There is so much around about the transition from Web 1.0 to Web 2.0. Web 1.0 was already somewhat postmodern because of GUIs and intuition, also ‘surfing’. But Web 2.0 represents an increasing postmodernisation. It goes from static websites to dynamic ones(rather like going back from a Greek mindset to a Hebrew one). It moves from reading what is provided (sermons – cf. my site) to interaction (which is very postmodern and can be consumerist). Note for example the emphasis on conversation (particularly in blogs with their comments and trackbacks – no wonder the emerging church ‘conversation’ favours not simply the web but web 2.0). Then there is collaboration (online apps – is this a feminising of the web and more so of the church, because it is contrary to competition? Although note that collaborative web apps are being introduced for reasons of empire and competition – Google v Microsoft, etc. So now you can word-process online and use spreadsheets together. Some vendors provide a whole suite of programs.)

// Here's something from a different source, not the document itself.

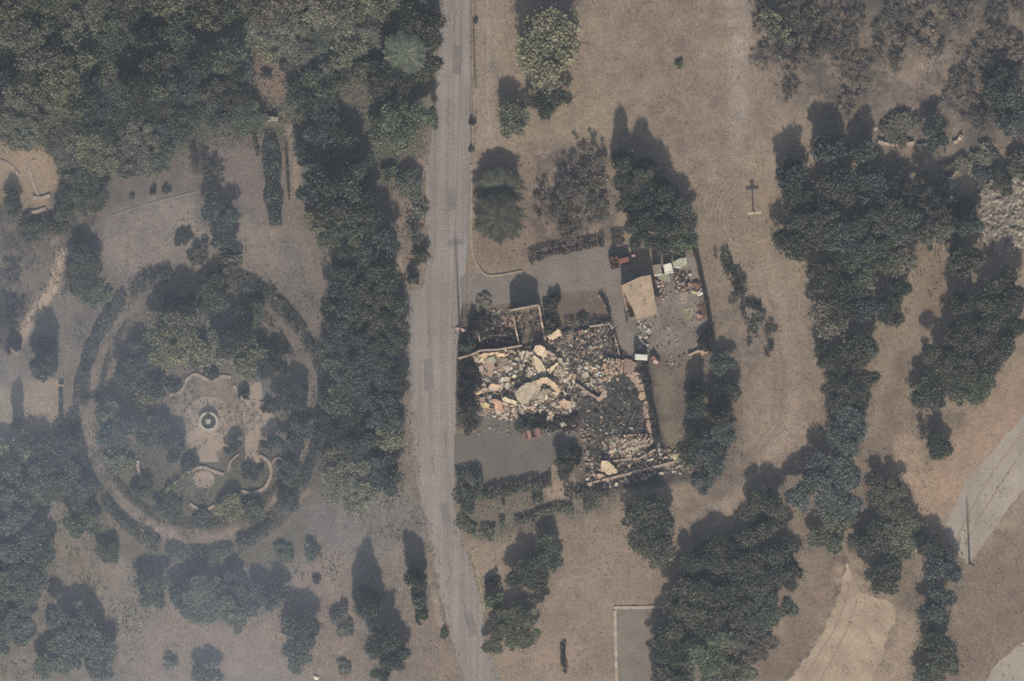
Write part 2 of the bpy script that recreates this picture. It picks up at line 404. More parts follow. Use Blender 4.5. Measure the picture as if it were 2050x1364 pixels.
# ------------------------------------------------------------------ flat surfaces
def rough_poly(poly, step=10, amp=1.2, seed=1):
    out = []; r = random.Random(seed)
    for i, p in enumerate(poly):
        q = poly[(i + 1) % len(poly)]; L = math.hypot(q[0] - p[0], q[1] - p[1]); n = max(1, int(L / step))
        for k in range(n):
            t_ = k / n; j = amp if k else amp * .4
            out.append((p[0] + (q[0] - p[0]) * t_ + r.uniform(-j, j), p[1] + (q[1] - p[1]) * t_ + r.uniform(-j, j)))
    return out
def sheet(name, poly, z, mat, amp=1.2, kind="structure", step=10):
    mb = MB(); pts = [W(*p)[:2] for p in rough_poly(poly, step, amp, len(poly) + int(poly[0][0]))]
    mb.prism(pts, -0.05, z)
    o = mb.build(name, mat); return tag(o, kind=kind) if kind else o
road_l = [(876, -120), (880, 60), (872, 200), (862, 300), (855, 330), (855, 430), (857, 500), (850, 560), (842, 582), (808, 584),
          (812, 640), (818, 700), (820, 800), (828, 930), (840, 985), (852, 1040), (862, 1090), (874, 1150), (885, 1200), (896, 1250), (908, 1290), (920, 1330), (932, 1364), (970, 1500)]
road_r = [(944, -120), (944, 100), (941, 200), (943, 320), (944, 420), (938, 500), (929, 560), (921, 640), (914, 720), (912, 860), (910, 940), (908, 1010),
          (915, 1050), (932, 1100), (948, 1150), (958, 1190), (966, 1225), (970, 1260), (985, 1310), (1005, 1364), (1050, 1500)]
sheet("road", road_l + road_r[::-1], 0.010, M['asphalt'], 1.0)
sheet("driveway", [(918, 560), (935, 545), (960, 550), (980, 556), (1020, 552), (1050, 545), (1110, 508), (1180, 498), (1250, 488), (1262, 510), (1262, 560),
                   (1243, 580), (1252, 640), (1280, 690), (1262, 712), (1240, 690), (1228, 640), (1212, 600), (1190, 582), (1150, 580), (1112, 590),
                   (1092, 618), (1030, 606), (960, 612), (924, 606)], 0.014, M['drive'], 1.6)
sheet("parking_court", [(909, 868), (955, 866), (968, 830), (1035, 842), (1060, 852), (1150, 850), (1160, 872), (1122, 905), (1104, 935), (1102, 962), (1030, 972), (965, 986),
                        (956, 958), (909, 953)], 0.014, M['court'], 1.2)
sheet("gravel_yard", [(1262, 566), (1305, 522), (1392, 512), (1404, 560), (1420, 628), (1430, 690), (1380, 700), (1300, 712), (1272, 700), (1256, 650)], 0.006, M['yard'], 2.0)
sheet("concrete_pad", [(1233, 1219), (1480, 1216), (1480, 1480), (1238, 1480)], 0.012, M['pad'], .4)
sheet("riding_arena", [(1699, 1120), (1704, 1150), (1722, 1185), (1740, 1195), (1765, 1198), (1786, 1208), (1797, 1236), (1778, 1268), (1770, 1300), (1758, 1330), (1742, 1366), (1700, 1480), (1500, 1480),
                       (1572, 1366), (1597, 1340), (1628, 1300), (1656, 1250), (1676, 1195), (1690, 1150)], 0.012, M['sand'], 3.5, step=6)
sheet("dirt_road", [(2250, 650), (2050, 830), (1985, 905), (1935, 960), (1890, 1060), (1900, 1090), (1940, 1130), (1975, 1080), (2020, 1015), (2060, 965), (2250, 780)], 0.008, M['dirtroad'], 2.0)
sheet("dirt_track", [(2040, 1290), (2160, 1200), (2160, 1480), (1930, 1480), (1985, 1340)], 0.008, M['dirtroad'], 2.0)
sheet("garden_path", circ(418, 850, 54, 56, 28), 0.010, M['path'], 1.6)
sheet("fountain_path", [(396, 890), (432, 890), (430, 905), (440, 925), (388, 925), (396, 908)], 0.013, M['path'], 1.0)
sheet("side_path", [(499, 765), (522, 765), (526, 800), (541, 822), (557, 852), (540, 884), (518, 880), (514, 904), (524, 937), (507, 940), (490, 924), (491, 850), (478, 812), (497, 800)],
      0.016, M['path'], 1.4)
sheet("round_terrace", circ(408, 960, 22, 17), 0.010, M['path'], 1.0)

M['rut'] = surf("rut_soil", C("8b7d6c"), C("9b8c79"), 1.0, 5, (.7, 1.3))
for k_, pts in enumerate(([(1700, 1165), (1690, 1215), (1662, 1275), (1625, 1335), (1590, 1400)], [(1716, 1200), (1702, 1245), (1676, 1300), (1640, 1365), (1615, 1410)],
                          [(2060, 850), (2000, 930), (1950, 1010), (1915, 1080)], [(2060, 885), (2010, 960), (1962, 1035), (1930, 1095)], [(1725, 1230), (1760, 1245), (1775, 1275)], [(1700, 1245), (1735, 1268), (1748, 1300)])):
    sheet("wheel_rut", band(spline(pts, 5), 3.2 if k_ < 4 else 2.2), 0.0185, M['rut'], 1.3, step=5)
M['patch'] = surf("road_patch", C("857c73"), C("78706a"), .6, 5, (.7, 1.3)); M['crack'] = surf("crack_tar", C("5e5853"), C("6b645d"), 2, 8)
for poly in ([(892, 380), (912, 378), (914, 420), (894, 424)], [(848, 720), (866, 718), (868, 780), (850, 784)], [(880, 1010), (896, 1006), (904, 1050), (888, 1056)], [(905, 90), (925, 92), (922, 150), (906, 148)], [(930, 1230), (946, 1226), (956, 1270), (940, 1276)]):
    sheet("road_patch", poly, 0.0145, M['patch'], .8, step=5)
rc = random.Random(9)
for x0, y0, n in ((900, 200, 9), (870, 470, 8), (860, 640, 10), (890, 860, 9), (868, 900, 7), (900, 1120, 8), (925, 1200, 8), (915, 20, 7)):
    pts = [(x0, y0)]
    for k in range(n): pts.append((pts[-1][0] + rc.uniform(-4, 4.5), pts[-1][1] + rc.uniform(4, 9)))
    sheet("road_crack", band(pts, [1.3] * len(pts)), 0.0185, M['crack'], .15, step=6)

# ------------------------------------------------------------------ linear things: kerbs, walls, hedges, fences
def wall(name, pts, w, h, mat, label, cat, group=None, c=None, broken=0.0, sm=5, seed=1, kind=None, parent=None):
    """a wall along a pixel polyline, w and h in metres"""
    P = [W(*q)[:2] for q in (spline(pts, sm) if len(pts) > 2 and sm > 1 else pts)]
    Q = []
    for i in range(len(P) - 1):
        L = math.hypot(P[i + 1][0] - P[i][0], P[i + 1][1] - P[i][1]); n = max(1, int(L / 0.7))
        Q += [(P[i][0] + (P[i + 1][0] - P[i][0]) * k / n, P[i][1] + (P[i + 1][1] - P[i][1]) * k / n) for k in range(n)]
    Q.append(P[-1]); r = random.Random(seed); vs = []; fs = []
    for i, p in enumerate(Q):
        a_ = Q[max(i - 1, 0)]; b_ = Q[min(i + 1, len(Q) - 1)]
        dx, dy = b_[0] - a_[0], b_[1] - a_[1]; l = math.hypot(dx, dy) or 1; nx, ny = -dy / l, dx / l
        hh = h * (1 - broken * r.random()); ww = w / 2 * (1 + r.uniform(-.12, .12))
        for sgn in (1, -1):
            for z in (0, hh): vs.append((p[0] + sgn * nx * ww, p[1] + sgn * ny * ww, z))
    for i in range(len(Q) - 1):
        A, B = 4 * i, 4 * i + 4
        fs += [(A + 1, B + 1, B + 3, A + 3)[::-1], (A, A + 1, B + 1, B)[::-1], (A + 2, B + 2, B + 3, A + 3)[::-1]]
    e = 4 * (len(Q) - 1); fs += [(0, 2, 3, 1)[::-1], (e, e + 1, e + 3, e + 2)[::-1]]
    mb = MB(); mb.add(vs, fs, c); o = mb.build(name, mat, parent)
    return tag(o, label, cat, group, kind)

LEAFC = {'olive': C("79806a"), 'green': C("5f6f57"), 'dark': C("505948"), 'bright': C("868e72"), 'lime': C("7f8766"),
         'grey': C("6f7262"), 'brown': C("6e685c"), 'scrub': C("857c6c"), 'blue': C("54645c"), 'char': C("3c3a36"), 'yellow': C("86856a")}
LEAFC = {k: ((v[0] * .68 + v[1] * .32) * .98, v[1] * .83 + v[0] * .06, v[2] * .7 + v[1] * .14) for k, v in LEAFC.items()}

def leaves(P, size, g, flat=0.4):
    """a small quad at each point, random attitude"""
    n = len(P)
    nrm = g.normal(size=(n, 3)); nrm[:, 2] = np.abs(nrm[:, 2]) + flat
    nrm /= np.linalg.norm(nrm, axis=1)[:, None]
    r = g.normal(size=(n, 3)); u = np.cross(nrm, r); u /= np.linalg.norm(u, axis=1)[:, None] + 1e-9
    v = np.cross(nrm, u); s = (size * g.uniform(0.55, 1.25, n))[:, None]
    k = g.uniform(0.45, 0.8, n)[:, None]
    V = np.stack([P - u * s, P - v * s * k * .6 + u * s * .1, P + u * s, P + v * s * k], 1).reshape(-1, 3)
    F = np.arange(4 * n).reshape(n, 4)
    return V, F

def hedge(name, pts, w, h, colr, label, cat="hedge", group=None, dens=90, sz=0.17, gaps=0.0, seed=3, sm=5):
    P = np.array([W(*q)[:2] for q in (spline(pts, sm) if len(pts) > 2 else pts)])
    d = np.diff(P, axis=0); L = np.hypot(d[:, 0], d[:, 1]); cum = np.concatenate([[0], np.cumsum(L)]); tot = cum[-1]
    g = np.random.default_rng(seed); n = int(tot * w * dens * (0.6 + h * .5))
    t_ = g.uniform(0, tot, n); k = np.clip(np.searchsorted(cum, t_) - 1, 0, len(L) - 1)
    q = P[k] + d[k] * ((t_ - cum[k]) / L[k])[:, None]
    nv = np.stack([-d[k][:, 1], d[k][:, 0]], 1) / L[k][:, None]
    wv = w / 2 * (1 + 0.35 * vnoise(t_, t_ * 0, 1.3, seed + 5))
    off = g.uniform(-1, 1, n); z = h * (1 + .25 * vnoise(t_, t_ * 0 + 9, 1.7, seed + 9)) * np.sqrt(np.clip(1 - off ** 4, 0, 1)) * g.uniform(0.15, 1, n) ** .4
    q = q + nv * (off * wv)[:, None]
    keep = vnoise(t_, t_ * 0 + 3, 1.6, seed + 11) > (-1 + 2 * gaps)
    pts3 = np.column_stack([q, z])[keep]
    V, F = leaves(pts3, sz, g)
    o = link(name, raw_mesh(name, V, F, [M['leaf']])); o.color = (*LEAFC[colr], 1)
    return tag(o, label, cat, group)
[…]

So what kind of witness and evangelism is appropriate on the web? In Web 1.0 you listen to the proclamation but in Web 2.0 it must be dialogical. The Web Evangelism Bulletin has long been anti-church websites that are electronic notice sheets and has promoted the ‘bridge strategy’ where a Christian writes about his/her profession or hobby and mentions their faith somewhere in it. That itself can still be static, but if combined with the interactivity of, say, a blog that is well tagged, they may be onto something.